Electron field emission from surfaces is of critical importance to basic plasma physics and development of advanced processing systems including for semiconductor manufacturing. Accurate accounting for electronic processes is a key when understanding plasma initiation and sustainable discharge and plasma-surface interaction.

It has been found (as early as in the 1960’s and documented to this day) that unlike in metals, where field emission obeys the Fowler-Nordheim (FN) law in a very large dynamic range, semiconductors (III-V and II-VI, diamond, carbon nanotubes) do not follow this law demonstrating unusual current-electric field relationships. At the same time, application of FN law remains a common tool in literature to describe emission from any kind of materials (be it metal or semiconductor).
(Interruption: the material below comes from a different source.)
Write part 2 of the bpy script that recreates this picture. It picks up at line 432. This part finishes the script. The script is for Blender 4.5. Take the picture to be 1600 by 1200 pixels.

This talk reviews some basic reasons why FN law should not be naturally expected to rule field emission from semiconductors. The problem is approached through analytically calculating time scales associated with quantum tunneling (emission barrier effect), two-dimensional space charge (vacuum effect) and charge transport (emitter material effect). Examples will be given of combinations of parameters (work function, field enhancement factor, tip geometry and doping) where semiconductor emission may appear as if it follows the FN law. Opposite examples will be given where the FN emission is vanished and taken over by the interplay between the space charge and material charge resupply effects. Comparisons between experimental results and the presented time-based analytical approach will be given.